CAD Tech News (#153)
18 Nov, 2021 By: Cadalyst Staff
HP's Z2 and Intel's 11th Gen Core:
Surveying Today's Quintessential
CAD Workstation Hardware
An opportunity to check out the state of the art in mainstream fixed workstations, as well as assess the CAD performance of Intel’s Rocket Lake CPU
With over three decades of evolution behind it, today’s workstation market is more diverse than ever. While the emergence of the mobile workstation back in the early 00’s has had the most notable growth force on the market — now contributing roughly half the market’s unit volume — the more traditional fixed side (a.k.a. deskside or desktop) has done more than its share of progression as well, growing into product portfolios far broader than the workstation’s early days. Technology drivers Dell, HP, and Lenovo now offer six or more models at a time, differentiated by virtually every metric possible: form factor, capacity, performance, and, of course, price. Each model is carefully crafted to appeal to the specific needs and wants of a user base dominated by CAD applications. Check outthis multi-part series for an in-depth look at today’s breadth of workstation market segmentation.

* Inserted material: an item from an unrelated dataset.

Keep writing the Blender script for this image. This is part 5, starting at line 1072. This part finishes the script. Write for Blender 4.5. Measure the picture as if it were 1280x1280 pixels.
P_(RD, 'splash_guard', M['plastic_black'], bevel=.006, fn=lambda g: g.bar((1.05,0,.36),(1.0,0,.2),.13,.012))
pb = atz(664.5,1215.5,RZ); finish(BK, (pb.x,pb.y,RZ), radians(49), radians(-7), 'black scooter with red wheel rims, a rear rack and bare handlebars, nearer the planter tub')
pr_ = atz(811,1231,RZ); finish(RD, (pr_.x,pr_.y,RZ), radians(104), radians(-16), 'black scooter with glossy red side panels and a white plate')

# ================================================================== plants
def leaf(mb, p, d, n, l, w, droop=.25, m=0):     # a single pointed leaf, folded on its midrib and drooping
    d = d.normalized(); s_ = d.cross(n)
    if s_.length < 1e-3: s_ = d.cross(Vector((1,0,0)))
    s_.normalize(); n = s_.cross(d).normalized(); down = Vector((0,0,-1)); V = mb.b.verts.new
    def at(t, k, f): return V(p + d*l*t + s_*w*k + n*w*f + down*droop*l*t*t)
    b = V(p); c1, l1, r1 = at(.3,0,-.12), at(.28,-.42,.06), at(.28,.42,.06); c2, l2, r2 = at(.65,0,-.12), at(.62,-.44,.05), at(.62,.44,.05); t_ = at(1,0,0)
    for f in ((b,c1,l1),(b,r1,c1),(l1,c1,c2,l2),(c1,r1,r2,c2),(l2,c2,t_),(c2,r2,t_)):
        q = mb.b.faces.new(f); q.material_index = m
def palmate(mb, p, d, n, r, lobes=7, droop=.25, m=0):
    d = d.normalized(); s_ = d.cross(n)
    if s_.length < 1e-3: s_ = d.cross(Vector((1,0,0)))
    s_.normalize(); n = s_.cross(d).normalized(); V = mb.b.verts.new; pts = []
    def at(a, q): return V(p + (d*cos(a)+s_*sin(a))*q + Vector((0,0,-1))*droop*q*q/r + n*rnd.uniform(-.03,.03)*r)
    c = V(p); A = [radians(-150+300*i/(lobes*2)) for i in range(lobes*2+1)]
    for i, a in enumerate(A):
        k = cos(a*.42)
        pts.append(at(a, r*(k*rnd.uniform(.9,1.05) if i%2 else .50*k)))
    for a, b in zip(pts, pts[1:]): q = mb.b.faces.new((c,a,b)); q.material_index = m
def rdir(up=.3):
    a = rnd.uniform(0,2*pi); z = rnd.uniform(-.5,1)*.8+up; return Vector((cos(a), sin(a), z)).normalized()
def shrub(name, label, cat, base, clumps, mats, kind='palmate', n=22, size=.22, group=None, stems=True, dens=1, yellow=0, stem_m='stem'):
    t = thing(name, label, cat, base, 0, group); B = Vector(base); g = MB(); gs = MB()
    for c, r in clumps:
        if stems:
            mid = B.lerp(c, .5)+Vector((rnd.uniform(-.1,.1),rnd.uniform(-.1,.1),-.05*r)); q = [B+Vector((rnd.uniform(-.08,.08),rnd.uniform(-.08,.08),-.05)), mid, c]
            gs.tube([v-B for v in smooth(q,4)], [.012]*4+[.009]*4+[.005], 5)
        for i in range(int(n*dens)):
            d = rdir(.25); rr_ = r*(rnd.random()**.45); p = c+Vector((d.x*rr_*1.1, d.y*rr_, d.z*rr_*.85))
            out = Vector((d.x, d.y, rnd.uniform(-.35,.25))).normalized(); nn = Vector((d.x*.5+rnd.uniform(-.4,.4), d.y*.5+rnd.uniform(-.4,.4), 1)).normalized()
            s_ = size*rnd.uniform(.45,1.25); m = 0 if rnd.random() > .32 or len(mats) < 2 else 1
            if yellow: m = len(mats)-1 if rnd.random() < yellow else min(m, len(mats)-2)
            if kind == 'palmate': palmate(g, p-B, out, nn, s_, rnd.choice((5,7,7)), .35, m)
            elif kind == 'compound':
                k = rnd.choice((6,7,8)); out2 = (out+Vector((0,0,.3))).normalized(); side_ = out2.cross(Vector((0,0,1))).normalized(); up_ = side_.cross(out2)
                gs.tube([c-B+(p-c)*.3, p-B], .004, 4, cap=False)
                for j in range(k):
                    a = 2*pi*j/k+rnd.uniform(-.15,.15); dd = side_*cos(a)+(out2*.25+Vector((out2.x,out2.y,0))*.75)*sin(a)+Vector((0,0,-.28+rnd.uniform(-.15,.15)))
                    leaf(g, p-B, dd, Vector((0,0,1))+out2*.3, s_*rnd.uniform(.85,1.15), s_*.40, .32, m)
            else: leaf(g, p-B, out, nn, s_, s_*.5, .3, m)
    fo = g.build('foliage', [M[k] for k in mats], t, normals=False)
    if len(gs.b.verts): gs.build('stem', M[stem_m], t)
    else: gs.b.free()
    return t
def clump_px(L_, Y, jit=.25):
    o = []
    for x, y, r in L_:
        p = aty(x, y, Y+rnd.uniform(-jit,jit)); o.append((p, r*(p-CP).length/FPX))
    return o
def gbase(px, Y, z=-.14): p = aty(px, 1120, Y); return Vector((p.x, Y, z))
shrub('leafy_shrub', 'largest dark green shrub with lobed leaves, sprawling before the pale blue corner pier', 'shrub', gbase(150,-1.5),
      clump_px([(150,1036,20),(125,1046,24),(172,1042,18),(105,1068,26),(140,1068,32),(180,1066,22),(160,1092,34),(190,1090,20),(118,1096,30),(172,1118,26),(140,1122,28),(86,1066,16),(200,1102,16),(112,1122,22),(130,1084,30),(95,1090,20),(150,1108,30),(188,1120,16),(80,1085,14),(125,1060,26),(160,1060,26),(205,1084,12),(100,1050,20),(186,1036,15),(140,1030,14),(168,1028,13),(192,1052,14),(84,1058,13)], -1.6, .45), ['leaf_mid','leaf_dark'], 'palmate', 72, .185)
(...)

But while the number of model classes has grown over time, sales distribution among those classes has proven anything but uniform. Hitting the sweet spot of price and performance, the class I define as Entry 1S (single socket) dominates sales, commanding over half of all deskside workstations sold today. Within that segment are the two highest volume models, Dell’s Precision 3000 series and HP’s Z2 (and Lenovo not far behind with its ThinkStation P300 series). If you want a sense of what the core of today’s market is all about, you can’t do better than look at the HP Z2 — which is exactly what we’ll do with this month’s column.
The Z2: HP’s Offering In the Highest Volume Entry-Class Fixed Workstation Market
Packaged in a svelte chassis measuring 14” x 7” x 15” (hxwxd), the HP Z2’s form factor is best described as a mini-tower, a package that cuts down dramatically on the volume requirements of a traditional full-sized tower. If that’s too big for your space, the HP Z2 also comes available in an SFF (small form factor) chassis (13” x 4” x 12”) and even a Mini — small enough (8.5” x 2.3” x 8.5”) to be mounted and hidden behind a display. (Though bear in mind both smaller chassis choices come with compromises on power and capacity, especially so for the Mini, which preclude some configuration options in GPUs, memory, and storage).